==== MATERIAL TO PROCESS ====

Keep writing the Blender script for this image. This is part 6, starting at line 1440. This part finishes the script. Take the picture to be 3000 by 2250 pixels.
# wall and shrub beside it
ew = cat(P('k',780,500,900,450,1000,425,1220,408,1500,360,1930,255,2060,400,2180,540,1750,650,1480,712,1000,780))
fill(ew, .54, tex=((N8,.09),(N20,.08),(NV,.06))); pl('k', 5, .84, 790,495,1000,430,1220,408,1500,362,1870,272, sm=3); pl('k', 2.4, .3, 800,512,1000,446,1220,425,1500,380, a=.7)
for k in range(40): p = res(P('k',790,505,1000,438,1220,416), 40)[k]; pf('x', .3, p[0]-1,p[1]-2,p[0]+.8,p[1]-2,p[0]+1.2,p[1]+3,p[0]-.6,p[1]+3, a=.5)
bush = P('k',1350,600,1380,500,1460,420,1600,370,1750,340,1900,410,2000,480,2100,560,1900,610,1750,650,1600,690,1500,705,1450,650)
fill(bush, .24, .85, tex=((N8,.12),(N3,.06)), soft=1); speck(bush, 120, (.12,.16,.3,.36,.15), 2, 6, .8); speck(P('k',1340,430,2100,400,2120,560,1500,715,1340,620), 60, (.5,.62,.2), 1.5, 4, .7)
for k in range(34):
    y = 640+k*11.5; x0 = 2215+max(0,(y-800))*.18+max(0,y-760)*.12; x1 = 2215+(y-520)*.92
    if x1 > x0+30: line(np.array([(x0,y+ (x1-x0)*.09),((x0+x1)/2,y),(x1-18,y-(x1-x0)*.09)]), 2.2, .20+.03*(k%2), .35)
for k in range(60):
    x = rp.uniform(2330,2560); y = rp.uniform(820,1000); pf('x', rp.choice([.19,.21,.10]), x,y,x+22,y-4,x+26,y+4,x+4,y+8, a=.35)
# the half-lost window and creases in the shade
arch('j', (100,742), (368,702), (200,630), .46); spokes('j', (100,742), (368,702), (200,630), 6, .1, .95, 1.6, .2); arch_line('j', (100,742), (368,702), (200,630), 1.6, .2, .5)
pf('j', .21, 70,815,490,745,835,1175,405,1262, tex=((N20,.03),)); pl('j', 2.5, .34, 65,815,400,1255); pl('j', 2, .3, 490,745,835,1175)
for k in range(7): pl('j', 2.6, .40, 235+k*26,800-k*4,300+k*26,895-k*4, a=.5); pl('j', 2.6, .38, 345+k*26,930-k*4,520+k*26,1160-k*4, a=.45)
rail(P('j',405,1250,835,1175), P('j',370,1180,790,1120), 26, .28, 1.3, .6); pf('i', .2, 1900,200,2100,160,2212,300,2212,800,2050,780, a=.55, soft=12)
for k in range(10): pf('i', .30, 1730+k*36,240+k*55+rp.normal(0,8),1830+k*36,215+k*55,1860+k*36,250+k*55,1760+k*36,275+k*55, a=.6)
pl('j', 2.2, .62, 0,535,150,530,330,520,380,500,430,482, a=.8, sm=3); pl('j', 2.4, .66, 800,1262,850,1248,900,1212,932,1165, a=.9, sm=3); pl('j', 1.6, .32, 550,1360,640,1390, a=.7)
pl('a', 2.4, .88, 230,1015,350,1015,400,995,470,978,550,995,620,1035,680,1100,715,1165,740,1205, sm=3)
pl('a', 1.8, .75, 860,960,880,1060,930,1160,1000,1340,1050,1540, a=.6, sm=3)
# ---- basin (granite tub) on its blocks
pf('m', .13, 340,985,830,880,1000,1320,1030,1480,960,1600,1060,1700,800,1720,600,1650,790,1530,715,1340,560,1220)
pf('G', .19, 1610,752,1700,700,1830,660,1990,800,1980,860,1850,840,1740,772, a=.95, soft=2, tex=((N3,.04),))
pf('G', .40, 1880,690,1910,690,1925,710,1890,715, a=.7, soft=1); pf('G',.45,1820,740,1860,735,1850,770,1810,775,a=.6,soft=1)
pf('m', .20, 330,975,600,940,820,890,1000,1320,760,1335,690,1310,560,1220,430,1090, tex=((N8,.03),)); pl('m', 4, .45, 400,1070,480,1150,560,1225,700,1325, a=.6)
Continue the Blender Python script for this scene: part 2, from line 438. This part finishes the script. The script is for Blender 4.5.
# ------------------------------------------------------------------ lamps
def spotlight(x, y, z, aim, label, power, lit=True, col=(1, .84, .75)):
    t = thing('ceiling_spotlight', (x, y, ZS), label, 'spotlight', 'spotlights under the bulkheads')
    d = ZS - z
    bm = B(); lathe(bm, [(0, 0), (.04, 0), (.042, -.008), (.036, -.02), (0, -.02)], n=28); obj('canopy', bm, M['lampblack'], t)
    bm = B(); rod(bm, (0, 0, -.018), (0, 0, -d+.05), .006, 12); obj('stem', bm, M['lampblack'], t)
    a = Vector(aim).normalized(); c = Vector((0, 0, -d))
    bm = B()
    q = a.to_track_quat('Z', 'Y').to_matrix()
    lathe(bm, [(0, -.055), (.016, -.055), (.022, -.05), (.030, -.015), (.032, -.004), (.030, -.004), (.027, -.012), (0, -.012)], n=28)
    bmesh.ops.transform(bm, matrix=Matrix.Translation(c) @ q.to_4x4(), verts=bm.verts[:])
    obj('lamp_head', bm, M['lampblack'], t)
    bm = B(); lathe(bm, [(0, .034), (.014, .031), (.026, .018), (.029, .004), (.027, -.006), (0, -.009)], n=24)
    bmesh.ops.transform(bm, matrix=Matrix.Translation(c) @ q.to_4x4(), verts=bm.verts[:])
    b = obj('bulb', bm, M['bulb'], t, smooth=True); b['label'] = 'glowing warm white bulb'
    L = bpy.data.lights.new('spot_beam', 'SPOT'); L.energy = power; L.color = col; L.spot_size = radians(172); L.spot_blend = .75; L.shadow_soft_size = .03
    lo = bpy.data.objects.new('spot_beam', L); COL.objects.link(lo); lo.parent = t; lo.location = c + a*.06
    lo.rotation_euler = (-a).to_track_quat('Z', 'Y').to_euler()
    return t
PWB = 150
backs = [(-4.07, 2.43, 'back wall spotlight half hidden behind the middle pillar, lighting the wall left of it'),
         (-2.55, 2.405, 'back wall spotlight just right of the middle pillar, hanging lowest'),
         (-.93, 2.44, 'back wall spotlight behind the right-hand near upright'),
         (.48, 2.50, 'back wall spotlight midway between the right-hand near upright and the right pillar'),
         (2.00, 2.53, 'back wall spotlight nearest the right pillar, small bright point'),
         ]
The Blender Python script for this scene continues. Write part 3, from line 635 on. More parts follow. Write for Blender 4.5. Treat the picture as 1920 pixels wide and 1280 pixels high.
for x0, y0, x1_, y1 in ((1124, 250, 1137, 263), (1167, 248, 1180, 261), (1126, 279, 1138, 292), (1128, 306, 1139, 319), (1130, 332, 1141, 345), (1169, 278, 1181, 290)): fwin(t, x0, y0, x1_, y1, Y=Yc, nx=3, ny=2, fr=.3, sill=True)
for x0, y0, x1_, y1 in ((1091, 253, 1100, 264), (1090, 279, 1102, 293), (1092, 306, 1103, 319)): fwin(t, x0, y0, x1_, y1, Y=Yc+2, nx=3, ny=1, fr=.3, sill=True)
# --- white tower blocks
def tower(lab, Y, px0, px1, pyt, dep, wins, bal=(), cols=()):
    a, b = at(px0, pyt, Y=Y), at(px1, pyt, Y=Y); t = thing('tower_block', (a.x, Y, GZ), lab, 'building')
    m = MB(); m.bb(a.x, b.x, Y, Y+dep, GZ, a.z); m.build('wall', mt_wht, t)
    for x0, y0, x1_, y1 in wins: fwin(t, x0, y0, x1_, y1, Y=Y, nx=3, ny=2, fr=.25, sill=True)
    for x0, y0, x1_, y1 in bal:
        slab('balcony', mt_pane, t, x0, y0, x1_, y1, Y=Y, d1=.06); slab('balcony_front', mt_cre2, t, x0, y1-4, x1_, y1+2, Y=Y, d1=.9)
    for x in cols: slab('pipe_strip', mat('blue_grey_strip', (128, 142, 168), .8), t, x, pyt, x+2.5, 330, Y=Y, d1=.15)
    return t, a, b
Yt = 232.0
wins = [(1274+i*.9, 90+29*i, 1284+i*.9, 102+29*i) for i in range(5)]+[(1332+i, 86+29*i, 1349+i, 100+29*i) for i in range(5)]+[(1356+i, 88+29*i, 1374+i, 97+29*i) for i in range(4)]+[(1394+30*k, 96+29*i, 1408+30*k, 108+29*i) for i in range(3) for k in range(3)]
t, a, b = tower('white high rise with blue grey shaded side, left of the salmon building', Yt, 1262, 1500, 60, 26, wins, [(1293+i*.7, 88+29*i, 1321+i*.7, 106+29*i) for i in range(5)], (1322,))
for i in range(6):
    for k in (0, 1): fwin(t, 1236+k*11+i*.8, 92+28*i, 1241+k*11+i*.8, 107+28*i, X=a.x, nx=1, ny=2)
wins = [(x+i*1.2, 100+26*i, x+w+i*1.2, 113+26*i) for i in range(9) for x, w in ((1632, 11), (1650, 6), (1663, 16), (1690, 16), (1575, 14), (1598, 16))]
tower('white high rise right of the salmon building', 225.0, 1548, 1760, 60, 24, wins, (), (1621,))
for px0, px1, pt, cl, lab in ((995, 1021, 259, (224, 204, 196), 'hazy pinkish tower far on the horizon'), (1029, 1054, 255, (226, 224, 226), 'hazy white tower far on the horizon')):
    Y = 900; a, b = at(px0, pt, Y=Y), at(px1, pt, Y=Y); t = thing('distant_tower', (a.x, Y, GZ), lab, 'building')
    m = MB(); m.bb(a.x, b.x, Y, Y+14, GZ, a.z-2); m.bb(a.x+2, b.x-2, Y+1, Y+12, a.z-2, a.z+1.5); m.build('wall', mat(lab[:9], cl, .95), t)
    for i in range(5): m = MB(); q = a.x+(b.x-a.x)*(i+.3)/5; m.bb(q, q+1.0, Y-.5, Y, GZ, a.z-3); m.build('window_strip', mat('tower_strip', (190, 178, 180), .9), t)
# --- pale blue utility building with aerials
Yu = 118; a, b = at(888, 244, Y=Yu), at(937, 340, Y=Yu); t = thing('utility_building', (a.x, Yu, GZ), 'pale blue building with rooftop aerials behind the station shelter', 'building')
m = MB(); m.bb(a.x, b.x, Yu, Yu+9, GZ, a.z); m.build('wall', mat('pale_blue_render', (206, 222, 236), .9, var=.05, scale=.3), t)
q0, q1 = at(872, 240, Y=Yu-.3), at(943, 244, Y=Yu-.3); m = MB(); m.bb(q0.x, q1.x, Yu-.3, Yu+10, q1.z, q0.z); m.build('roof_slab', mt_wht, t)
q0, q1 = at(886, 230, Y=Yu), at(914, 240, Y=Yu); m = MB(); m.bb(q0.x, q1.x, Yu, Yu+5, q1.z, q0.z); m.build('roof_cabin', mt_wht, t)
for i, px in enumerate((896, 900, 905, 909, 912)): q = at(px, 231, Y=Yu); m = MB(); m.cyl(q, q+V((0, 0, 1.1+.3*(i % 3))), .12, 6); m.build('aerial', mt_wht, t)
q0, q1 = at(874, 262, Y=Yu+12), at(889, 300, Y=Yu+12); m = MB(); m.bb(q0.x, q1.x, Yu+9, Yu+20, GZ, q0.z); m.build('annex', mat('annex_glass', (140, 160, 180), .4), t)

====

→ **EXERCISE GOAL**:
Say how many lines have the string "Blender" in them, offering no words beyond the number.

→ **OUTPUT OF THE EXERCISE**:
3